▸ WHAT TO DO
Each line from the start of the records through the line containing "rng = np.random.default_rng(7)" is to be transcribed exactly, and no other line is to be included.

▸ DATA FOR THIS EXERCISE
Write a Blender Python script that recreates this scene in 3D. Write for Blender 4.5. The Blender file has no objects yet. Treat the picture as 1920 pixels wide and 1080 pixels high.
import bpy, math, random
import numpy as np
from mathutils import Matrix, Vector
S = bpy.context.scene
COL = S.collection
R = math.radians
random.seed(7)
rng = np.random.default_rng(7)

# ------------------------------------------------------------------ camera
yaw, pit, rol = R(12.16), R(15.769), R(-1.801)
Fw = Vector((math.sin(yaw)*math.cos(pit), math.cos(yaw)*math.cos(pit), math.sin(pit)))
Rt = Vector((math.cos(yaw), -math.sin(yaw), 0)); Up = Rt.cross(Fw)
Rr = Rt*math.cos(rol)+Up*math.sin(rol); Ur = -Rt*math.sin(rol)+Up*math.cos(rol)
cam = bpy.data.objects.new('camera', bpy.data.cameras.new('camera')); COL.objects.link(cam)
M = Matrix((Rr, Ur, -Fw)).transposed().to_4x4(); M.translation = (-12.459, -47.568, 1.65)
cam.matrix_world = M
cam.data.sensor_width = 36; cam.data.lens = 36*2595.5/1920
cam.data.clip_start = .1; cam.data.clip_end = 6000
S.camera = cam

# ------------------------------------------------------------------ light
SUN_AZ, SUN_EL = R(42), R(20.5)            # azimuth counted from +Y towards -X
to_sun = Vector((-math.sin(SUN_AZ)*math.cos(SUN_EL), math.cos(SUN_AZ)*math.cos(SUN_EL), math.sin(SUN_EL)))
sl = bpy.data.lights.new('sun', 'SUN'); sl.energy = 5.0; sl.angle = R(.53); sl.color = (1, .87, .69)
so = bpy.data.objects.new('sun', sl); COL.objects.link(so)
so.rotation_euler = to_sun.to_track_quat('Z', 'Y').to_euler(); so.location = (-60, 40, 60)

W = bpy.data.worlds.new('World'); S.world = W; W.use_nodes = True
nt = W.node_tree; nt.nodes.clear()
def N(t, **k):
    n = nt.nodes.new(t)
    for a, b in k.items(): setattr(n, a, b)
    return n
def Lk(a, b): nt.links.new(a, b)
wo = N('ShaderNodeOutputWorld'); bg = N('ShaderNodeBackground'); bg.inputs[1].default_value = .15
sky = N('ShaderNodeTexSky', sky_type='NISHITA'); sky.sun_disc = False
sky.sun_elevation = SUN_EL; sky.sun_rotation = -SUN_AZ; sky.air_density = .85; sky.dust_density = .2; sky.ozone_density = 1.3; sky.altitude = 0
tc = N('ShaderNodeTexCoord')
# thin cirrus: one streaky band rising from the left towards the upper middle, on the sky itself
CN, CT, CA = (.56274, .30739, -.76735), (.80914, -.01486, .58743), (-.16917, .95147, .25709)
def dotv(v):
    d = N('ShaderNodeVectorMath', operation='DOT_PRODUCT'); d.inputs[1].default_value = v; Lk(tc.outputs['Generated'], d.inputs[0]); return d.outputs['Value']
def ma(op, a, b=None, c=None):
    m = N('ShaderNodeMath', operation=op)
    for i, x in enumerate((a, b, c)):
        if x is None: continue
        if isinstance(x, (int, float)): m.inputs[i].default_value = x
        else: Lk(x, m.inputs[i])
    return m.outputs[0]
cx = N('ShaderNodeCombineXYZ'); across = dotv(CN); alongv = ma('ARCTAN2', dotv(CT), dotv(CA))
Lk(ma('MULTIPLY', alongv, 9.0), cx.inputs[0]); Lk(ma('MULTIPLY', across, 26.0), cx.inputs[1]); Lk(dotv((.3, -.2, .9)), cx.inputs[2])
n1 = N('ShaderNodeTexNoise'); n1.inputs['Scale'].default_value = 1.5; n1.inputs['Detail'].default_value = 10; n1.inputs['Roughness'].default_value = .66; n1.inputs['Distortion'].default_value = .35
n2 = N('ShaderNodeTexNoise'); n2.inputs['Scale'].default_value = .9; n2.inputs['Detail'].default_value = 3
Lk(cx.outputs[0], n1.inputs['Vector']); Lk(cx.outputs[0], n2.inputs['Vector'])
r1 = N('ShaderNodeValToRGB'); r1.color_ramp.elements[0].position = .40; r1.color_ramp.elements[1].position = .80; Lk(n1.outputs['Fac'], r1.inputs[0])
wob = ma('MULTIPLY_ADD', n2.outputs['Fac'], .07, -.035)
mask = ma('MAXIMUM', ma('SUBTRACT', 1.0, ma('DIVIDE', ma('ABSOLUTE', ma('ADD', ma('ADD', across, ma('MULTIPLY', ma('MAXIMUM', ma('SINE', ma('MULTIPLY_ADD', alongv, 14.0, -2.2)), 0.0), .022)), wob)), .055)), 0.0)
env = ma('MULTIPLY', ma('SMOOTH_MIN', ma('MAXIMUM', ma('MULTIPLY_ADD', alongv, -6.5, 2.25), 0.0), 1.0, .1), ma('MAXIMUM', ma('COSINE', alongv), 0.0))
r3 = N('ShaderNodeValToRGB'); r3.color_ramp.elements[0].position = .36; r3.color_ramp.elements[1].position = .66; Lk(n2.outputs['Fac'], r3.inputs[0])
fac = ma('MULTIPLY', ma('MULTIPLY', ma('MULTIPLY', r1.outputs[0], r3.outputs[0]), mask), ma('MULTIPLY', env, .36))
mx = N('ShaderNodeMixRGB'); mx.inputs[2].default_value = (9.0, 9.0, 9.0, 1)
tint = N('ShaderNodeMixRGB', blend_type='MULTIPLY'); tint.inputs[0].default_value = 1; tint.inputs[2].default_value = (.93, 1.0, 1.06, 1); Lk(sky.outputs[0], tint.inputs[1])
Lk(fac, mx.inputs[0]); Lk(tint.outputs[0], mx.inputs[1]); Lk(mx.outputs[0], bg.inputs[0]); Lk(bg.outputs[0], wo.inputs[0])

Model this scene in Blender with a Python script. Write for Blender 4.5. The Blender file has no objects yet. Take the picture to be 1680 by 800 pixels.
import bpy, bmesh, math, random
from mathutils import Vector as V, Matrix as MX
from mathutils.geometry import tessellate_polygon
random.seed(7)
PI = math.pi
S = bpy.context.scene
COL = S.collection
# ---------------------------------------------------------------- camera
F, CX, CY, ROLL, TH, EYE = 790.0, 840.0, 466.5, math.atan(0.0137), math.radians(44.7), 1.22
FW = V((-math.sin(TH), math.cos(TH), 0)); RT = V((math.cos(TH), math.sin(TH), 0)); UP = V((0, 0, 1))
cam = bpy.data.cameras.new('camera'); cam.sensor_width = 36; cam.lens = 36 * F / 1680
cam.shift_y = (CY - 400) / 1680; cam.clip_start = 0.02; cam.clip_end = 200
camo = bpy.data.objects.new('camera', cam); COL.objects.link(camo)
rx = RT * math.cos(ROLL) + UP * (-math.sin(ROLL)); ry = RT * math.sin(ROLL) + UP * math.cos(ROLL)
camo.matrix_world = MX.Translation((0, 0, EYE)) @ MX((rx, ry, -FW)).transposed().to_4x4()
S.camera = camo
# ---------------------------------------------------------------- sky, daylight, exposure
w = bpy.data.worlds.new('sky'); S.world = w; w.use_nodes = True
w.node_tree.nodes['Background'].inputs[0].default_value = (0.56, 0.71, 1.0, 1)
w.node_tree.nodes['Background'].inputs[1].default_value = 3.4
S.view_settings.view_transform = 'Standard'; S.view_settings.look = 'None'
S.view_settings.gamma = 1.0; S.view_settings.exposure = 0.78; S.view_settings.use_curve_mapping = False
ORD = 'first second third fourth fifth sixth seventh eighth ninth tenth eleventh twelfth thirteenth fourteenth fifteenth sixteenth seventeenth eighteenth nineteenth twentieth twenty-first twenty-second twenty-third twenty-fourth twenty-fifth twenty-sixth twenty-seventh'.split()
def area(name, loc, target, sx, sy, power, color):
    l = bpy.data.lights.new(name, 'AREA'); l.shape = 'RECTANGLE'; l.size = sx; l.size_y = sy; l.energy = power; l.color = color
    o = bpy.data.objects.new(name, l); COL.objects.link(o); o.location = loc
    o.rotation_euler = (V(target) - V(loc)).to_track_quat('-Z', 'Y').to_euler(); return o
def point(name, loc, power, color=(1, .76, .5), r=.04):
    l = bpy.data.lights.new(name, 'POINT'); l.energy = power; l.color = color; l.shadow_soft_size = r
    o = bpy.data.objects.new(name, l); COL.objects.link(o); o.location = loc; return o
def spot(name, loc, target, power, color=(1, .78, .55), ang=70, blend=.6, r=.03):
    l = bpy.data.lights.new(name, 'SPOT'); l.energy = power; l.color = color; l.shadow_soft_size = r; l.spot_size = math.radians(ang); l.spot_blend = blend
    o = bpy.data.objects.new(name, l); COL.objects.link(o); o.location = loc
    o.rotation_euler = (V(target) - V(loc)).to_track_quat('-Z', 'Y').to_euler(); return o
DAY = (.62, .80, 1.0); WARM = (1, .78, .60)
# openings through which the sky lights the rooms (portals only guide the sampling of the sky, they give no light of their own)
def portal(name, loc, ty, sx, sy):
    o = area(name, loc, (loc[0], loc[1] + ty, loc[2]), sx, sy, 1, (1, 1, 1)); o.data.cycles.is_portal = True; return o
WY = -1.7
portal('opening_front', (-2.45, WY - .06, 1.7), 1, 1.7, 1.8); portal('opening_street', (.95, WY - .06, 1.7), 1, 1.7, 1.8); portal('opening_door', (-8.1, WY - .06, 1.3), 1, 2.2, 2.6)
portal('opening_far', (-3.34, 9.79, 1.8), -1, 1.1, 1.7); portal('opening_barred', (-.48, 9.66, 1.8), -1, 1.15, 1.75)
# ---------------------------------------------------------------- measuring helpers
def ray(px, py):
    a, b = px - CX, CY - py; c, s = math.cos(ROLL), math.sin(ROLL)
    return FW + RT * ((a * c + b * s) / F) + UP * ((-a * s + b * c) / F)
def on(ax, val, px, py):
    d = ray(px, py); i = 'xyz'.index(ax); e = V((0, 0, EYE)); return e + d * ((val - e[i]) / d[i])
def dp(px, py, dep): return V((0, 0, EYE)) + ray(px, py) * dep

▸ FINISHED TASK
Write a Blender Python script that recreates this scene in 3D. Write for Blender 4.5. The Blender file has no objects yet. Treat the picture as 1920 pixels wide and 1080 pixels high.
import bpy, math, random
import numpy as np
from mathutils import Matrix, Vector
S = bpy.context.scene
COL = S.collection
R = math.radians
random.seed(7)
rng = np.random.default_rng(7)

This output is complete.